Grazie all'uso (già presente, ma in dose minore, in American Psycho) dell'elencazione di brand (ogni volta sappiamo che scarpe Victor indossa, Gucci, che vestito porta Chloe, Armani), delle liste di nomi di persone famose (pagine intere) il contesto viene non solo privato importanza, ma sopratutto di senso logico. Così mentre Victor attende l'apertura del suo locale siamo sballottati in una danza completamente insensata dove comunque germoglia una presenza diversa, assurdamente maligna, e la vita di Victor si infrange sotto gli occhi di tutti. 
Verrà contattato da un certo Palakon che gli ordina di mettersi sulle tracce di un ex compagna di Camden, la stampa manda all'aria la sua relazione.

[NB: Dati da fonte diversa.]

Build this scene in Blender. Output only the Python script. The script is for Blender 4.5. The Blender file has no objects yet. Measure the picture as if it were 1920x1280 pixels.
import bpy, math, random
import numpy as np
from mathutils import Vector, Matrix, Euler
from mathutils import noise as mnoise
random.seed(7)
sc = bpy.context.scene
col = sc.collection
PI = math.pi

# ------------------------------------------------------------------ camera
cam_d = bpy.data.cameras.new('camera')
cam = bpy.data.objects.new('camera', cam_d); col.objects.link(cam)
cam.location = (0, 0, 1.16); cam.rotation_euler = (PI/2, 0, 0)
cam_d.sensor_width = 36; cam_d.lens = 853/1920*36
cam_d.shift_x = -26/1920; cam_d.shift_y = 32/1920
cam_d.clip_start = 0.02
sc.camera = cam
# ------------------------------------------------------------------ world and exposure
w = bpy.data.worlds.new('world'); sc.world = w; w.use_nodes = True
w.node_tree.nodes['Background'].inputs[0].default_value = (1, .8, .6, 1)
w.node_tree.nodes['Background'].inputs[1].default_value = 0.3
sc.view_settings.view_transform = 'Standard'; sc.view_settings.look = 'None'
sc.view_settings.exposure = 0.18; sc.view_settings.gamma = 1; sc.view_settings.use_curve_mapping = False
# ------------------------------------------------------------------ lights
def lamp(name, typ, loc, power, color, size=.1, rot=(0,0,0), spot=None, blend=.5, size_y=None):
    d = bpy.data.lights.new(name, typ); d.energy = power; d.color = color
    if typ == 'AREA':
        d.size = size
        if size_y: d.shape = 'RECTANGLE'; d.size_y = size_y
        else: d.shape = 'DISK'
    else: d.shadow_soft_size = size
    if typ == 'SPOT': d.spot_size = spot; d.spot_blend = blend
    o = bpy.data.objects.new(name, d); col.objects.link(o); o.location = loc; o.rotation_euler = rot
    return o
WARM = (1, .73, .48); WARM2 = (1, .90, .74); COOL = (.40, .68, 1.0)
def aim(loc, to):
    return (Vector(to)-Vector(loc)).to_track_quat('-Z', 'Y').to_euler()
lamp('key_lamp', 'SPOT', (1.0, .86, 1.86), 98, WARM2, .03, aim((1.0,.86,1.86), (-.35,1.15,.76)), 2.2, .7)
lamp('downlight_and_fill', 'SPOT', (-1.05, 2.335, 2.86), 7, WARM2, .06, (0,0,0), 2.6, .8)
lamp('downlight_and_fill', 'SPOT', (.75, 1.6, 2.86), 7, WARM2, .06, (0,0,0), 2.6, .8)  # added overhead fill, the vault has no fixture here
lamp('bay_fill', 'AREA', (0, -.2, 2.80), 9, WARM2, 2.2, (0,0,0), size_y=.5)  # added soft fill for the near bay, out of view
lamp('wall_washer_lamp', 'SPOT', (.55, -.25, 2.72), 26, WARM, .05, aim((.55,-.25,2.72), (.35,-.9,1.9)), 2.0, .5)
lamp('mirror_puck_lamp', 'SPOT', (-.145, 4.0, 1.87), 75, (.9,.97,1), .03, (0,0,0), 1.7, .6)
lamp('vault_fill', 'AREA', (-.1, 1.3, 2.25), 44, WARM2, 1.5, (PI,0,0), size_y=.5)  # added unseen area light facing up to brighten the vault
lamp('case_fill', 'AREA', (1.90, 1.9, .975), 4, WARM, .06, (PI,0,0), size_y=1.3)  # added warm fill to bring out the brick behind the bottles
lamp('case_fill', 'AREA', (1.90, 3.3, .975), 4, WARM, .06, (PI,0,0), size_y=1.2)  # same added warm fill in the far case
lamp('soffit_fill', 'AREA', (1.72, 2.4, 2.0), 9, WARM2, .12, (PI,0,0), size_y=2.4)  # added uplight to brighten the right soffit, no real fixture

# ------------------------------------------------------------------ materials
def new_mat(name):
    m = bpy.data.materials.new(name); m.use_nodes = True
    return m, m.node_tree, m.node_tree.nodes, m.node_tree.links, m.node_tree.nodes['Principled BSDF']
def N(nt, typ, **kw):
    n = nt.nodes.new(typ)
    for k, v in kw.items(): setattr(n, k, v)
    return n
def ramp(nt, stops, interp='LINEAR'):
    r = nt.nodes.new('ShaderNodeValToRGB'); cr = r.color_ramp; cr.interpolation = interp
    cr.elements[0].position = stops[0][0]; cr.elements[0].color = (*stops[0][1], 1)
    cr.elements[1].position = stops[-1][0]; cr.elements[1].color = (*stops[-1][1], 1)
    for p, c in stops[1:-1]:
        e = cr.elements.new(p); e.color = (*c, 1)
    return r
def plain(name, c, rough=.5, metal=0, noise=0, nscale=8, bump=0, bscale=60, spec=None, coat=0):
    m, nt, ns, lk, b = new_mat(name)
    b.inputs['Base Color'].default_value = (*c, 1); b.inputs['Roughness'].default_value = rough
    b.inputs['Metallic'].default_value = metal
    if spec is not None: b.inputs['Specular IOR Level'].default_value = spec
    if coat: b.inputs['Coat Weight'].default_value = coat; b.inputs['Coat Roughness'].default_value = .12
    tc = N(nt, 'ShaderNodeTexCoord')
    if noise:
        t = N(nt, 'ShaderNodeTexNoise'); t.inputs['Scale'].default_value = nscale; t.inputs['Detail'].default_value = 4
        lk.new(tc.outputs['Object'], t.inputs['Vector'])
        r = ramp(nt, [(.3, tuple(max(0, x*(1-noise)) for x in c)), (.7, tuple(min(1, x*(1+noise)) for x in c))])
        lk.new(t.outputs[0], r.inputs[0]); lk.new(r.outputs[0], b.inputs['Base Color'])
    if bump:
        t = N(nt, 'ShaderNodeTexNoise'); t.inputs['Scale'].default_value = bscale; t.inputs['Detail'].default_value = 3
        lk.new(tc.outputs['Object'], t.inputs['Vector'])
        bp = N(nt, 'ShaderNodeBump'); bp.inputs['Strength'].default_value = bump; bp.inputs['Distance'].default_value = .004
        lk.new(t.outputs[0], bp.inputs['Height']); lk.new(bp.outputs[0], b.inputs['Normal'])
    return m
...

Finisce a Parigi e si trova coinvolto in azioni di stampo terroristico. 
Esattamente. Un po' tipo Zoolander (infatti Ellis se la prese parecchio) ma meno sorrisi e niente Blue Steel.
Tutto ciò non ha apparentemente nessun senso, ma sopratutto non riuscirete a trovarlo. Le situazioni sono costruite intorno a una continua aura di ambiguità, causata in primo luogo dallo sguardo annebbiato dalle droghe, dall'alcol e dalla poca morale di Victor, ma sopratutto dal continuo rappresentare la scena come set di un reality, di un videoclip. L'insensatezza della azioni dei protagonisti, da threesome completamente casuali a torture di cui non si sa bene il motivo, con nel mezzo magari un party in onore di non si sa bene cosa, non vi portano da nessuna parte. E se cercherete un indizio nelle parole di Victor, di Bobby o del misterioso Palakon starete solo perdendo tempo. I dialoghi sono vuoti, frammentari, inconcludenti. Spesso una frase è solo la citazione di una canzone. 
Tutto ciò costruisce un'immensa realtà priva di senso. Il mondo reale, con la sua etica, la sua logica, i suoi meccanismi viene completamente azzerato. E il fatto che parte del romanzo tratti di terrorismo non è un caso, non solo ai fini della trama, ma per quanto riguarda il punto di vista scelto da Ellis questo non è altro che l'ennesima prova dell'illogicità della situazione. Il terrorismo, fatto di azioni mirate, schemi, progetti, ma sopratutto obbiettivi, si destruttura completamente.

Leggere un romanzo di Ellis vuol dire fare un salto nel vuoto. Ma non nell'ignoto, bensì nel nonsense. In un mondo fatto di specchi deformanti, pieno zeppo di esseri che riempiranno la vostra testa di parole senza poi dirvi niente. Ma arrivati in fondo saprete di aver letto qualcosa di terribilmente cattivo, crudele e in parte assurdamente veritiero.